The spirit shown by Charlton’s dedicated band of fans can be found at AFC Wimbledon, founded just six weeks after the disgraceful decision of an FA Commission to allow the original Wimbledon to relocate 70 miles north to Milton Keynes. They now own Kingsmeadow, also the home of Kingstonian, have won two successive promotions, and are well on their way to being financially dependent. A few rungs up the ladder we find our own Exeter City, now owned by the Supporters’ Trust having been left in a dreadful state by Uri Geller and his colleagues, and aiming to bounce back into the Football League next season. The Supporters’ Trusts’ at Chesterfield and Brentford also own their clubs, whilst in the same league as United, Fulham’s supporters were instrumental in their return to their historic Craven Cottage home. More than half of the Football League’s 92 professional sides have supporters sitting on their boards.
Instead of running Manchester United on sensible financial grounds, it is entirely possible that the Glazer takeover could spell the end for one of the game’s greats. The knock-on effect for the rest of football could prove disastrous.

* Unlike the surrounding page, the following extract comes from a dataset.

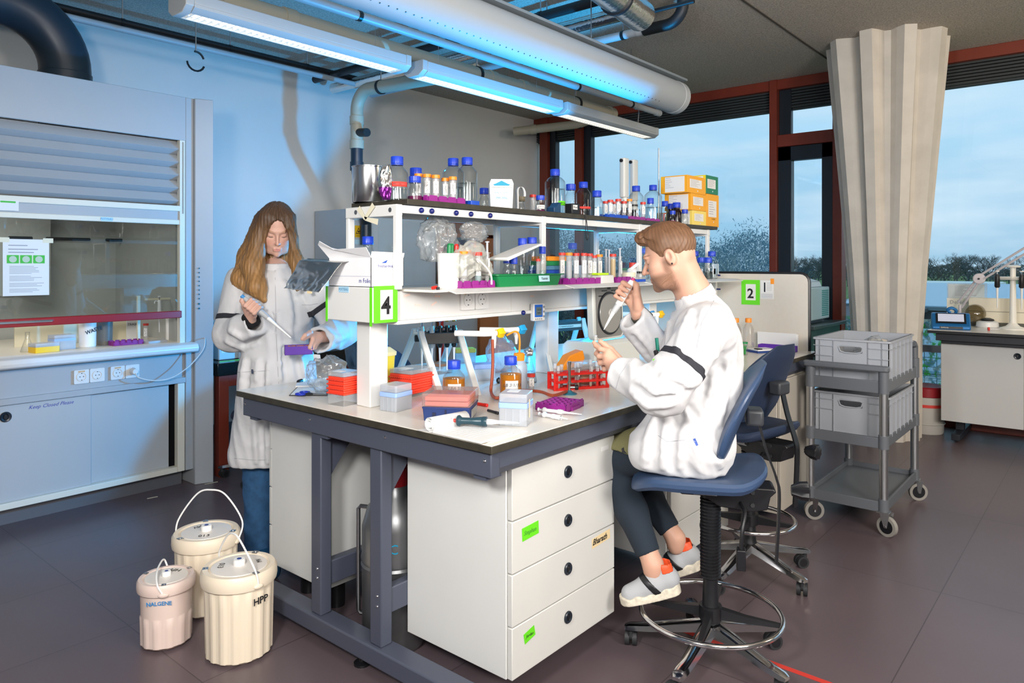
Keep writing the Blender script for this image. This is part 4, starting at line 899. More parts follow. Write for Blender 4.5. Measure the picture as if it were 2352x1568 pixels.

Malcolm Glazer’s sister, Marcia Shapiro, says the only person to benefit from thetakeover will be her brother. “He’s interested in himself, not the club. It’s all about his ranking in Forbes’ rich list. Malcolm is not good for anyone, unless they are good for him.” Supporters of the beautiful game still have a role to play within their own clubs to ensure that nobody else should suffer the terrifying prospect of venture capitalists running amok.